- _Prompt_
Can all of these lines be returned exactly?

┄┄┄┄┄┄┄┄┄┄┄┄┄┄┄┄┄┄┄┄

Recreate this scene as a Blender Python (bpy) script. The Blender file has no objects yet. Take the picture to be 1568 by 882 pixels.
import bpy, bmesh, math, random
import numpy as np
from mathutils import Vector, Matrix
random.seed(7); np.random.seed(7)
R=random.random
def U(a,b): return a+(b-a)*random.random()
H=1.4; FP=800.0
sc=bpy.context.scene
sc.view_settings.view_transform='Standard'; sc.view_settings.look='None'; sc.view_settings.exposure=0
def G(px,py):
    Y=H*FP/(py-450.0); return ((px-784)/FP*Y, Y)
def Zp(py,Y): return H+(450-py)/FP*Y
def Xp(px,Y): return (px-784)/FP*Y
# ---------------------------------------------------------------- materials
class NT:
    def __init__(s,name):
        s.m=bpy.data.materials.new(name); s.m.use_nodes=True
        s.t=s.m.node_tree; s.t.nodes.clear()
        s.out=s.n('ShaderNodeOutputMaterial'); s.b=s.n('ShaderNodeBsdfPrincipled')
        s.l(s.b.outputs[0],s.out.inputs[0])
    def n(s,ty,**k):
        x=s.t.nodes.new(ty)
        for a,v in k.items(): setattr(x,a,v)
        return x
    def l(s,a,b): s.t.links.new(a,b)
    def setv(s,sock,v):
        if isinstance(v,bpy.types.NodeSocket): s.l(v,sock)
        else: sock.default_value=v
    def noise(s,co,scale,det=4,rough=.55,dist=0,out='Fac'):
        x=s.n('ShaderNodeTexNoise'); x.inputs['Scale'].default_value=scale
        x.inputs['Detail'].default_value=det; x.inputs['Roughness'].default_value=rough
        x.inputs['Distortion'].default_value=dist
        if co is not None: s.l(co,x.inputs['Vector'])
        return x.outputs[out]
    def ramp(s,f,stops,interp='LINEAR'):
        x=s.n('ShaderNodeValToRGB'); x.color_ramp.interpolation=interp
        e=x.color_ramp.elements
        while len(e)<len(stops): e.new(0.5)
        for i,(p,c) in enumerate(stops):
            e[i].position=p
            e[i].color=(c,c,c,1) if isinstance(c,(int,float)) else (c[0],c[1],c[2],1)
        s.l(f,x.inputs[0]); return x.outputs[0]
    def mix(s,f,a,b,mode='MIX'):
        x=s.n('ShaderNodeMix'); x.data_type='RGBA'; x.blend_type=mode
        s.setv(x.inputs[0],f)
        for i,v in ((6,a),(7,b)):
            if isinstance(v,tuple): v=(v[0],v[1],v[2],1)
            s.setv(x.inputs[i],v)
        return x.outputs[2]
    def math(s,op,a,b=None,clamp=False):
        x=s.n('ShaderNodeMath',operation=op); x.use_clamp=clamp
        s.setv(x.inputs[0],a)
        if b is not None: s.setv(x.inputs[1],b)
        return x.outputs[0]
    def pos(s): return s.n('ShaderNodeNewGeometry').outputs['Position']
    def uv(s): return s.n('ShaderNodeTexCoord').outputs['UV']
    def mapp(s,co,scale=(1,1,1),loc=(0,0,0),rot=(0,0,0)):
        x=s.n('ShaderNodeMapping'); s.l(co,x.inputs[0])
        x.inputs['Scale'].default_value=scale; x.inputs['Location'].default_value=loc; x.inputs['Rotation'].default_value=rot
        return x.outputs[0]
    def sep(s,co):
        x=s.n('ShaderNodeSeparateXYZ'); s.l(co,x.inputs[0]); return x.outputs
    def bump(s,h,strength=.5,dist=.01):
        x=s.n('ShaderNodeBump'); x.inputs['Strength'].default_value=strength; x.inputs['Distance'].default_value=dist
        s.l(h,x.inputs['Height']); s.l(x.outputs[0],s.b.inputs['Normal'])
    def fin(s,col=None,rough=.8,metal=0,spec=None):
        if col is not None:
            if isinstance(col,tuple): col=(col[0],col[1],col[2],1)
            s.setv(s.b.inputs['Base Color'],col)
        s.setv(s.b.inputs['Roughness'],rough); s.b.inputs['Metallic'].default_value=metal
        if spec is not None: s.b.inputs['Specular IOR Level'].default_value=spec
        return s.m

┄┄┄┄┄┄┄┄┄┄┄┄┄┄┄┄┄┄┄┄

- _Task solution_
Recreate this scene as a Blender Python (bpy) script. The Blender file has no objects yet. Take the picture to be 1568 by 882 pixels.
import bpy, bmesh, math, random
import numpy as np
from mathutils import Vector, Matrix
random.seed(7); np.random.seed(7)
R=random.random
def U(a,b): return a+(b-a)*random.random()
H=1.4; FP=800.0
sc=bpy.context.scene
sc.view_settings.view_transform='Standard'; sc.view_settings.look='None'; sc.view_settings.exposure=0
def G(px,py):
    Y=H*FP/(py-450.0); return ((px-784)/FP*Y, Y)
def Zp(py,Y): return H+(450-py)/FP*Y
def Xp(px,Y): return (px-784)/FP*Y
# ---------------------------------------------------------------- materials
class NT:
    def __init__(s,name):
        s.m=bpy.data.materials.new(name); s.m.use_nodes=True
        s.t=s.m.node_tree; s.t.nodes.clear()
        s.out=s.n('ShaderNodeOutputMaterial'); s.b=s.n('ShaderNodeBsdfPrincipled')
        s.l(s.b.outputs[0],s.out.inputs[0])
    def n(s,ty,**k):
        x=s.t.nodes.new(ty)
        for a,v in k.items(): setattr(x,a,v)
        return x
    def l(s,a,b): s.t.links.new(a,b)
    def setv(s,sock,v):
        if isinstance(v,bpy.types.NodeSocket): s.l(v,sock)
        else: sock.default_value=v
    def noise(s,co,scale,det=4,rough=.55,dist=0,out='Fac'):
        x=s.n('ShaderNodeTexNoise'); x.inputs['Scale'].default_value=scale
        x.inputs['Detail'].default_value=det; x.inputs['Roughness'].default_value=rough
        x.inputs['Distortion'].default_value=dist
        if co is not None: s.l(co,x.inputs['Vector'])
        return x.outputs[out]
    def ramp(s,f,stops,interp='LINEAR'):
        x=s.n('ShaderNodeValToRGB'); x.color_ramp.interpolation=interp
        e=x.color_ramp.elements
        while len(e)<len(stops): e.new(0.5)
        for i,(p,c) in enumerate(stops):
            e[i].position=p
            e[i].color=(c,c,c,1) if isinstance(c,(int,float)) else (c[0],c[1],c[2],1)
        s.l(f,x.inputs[0]); return x.outputs[0]
    def mix(s,f,a,b,mode='MIX'):
        x=s.n('ShaderNodeMix'); x.data_type='RGBA'; x.blend_type=mode
        s.setv(x.inputs[0],f)
        for i,v in ((6,a),(7,b)):
            if isinstance(v,tuple): v=(v[0],v[1],v[2],1)
            s.setv(x.inputs[i],v)
        return x.outputs[2]
    def math(s,op,a,b=None,clamp=False):
        x=s.n('ShaderNodeMath',operation=op); x.use_clamp=clamp
        s.setv(x.inputs[0],a)
        if b is not None: s.setv(x.inputs[1],b)
        return x.outputs[0]
    def pos(s): return s.n('ShaderNodeNewGeometry').outputs['Position']
    def uv(s): return s.n('ShaderNodeTexCoord').outputs['UV']
    def mapp(s,co,scale=(1,1,1),loc=(0,0,0),rot=(0,0,0)):
        x=s.n('ShaderNodeMapping'); s.l(co,x.inputs[0])
        x.inputs['Scale'].default_value=scale; x.inputs['Location'].default_value=loc; x.inputs['Rotation'].default_value=rot
        return x.outputs[0]
    def sep(s,co):
        x=s.n('ShaderNodeSeparateXYZ'); s.l(co,x.inputs[0]); return x.outputs
    def bump(s,h,strength=.5,dist=.01):
        x=s.n('ShaderNodeBump'); x.inputs['Strength'].default_value=strength; x.inputs['Distance'].default_value=dist
        s.l(h,x.inputs['Height']); s.l(x.outputs[0],s.b.inputs['Normal'])
    def fin(s,col=None,rough=.8,metal=0,spec=None):
        if col is not None:
            if isinstance(col,tuple): col=(col[0],col[1],col[2],1)
            s.setv(s.b.inputs['Base Color'],col)
        s.setv(s.b.inputs['Roughness'],rough); s.b.inputs['Metallic'].default_value=metal
        if spec is not None: s.b.inputs['Specular IOR Level'].default_value=spec
        return s.m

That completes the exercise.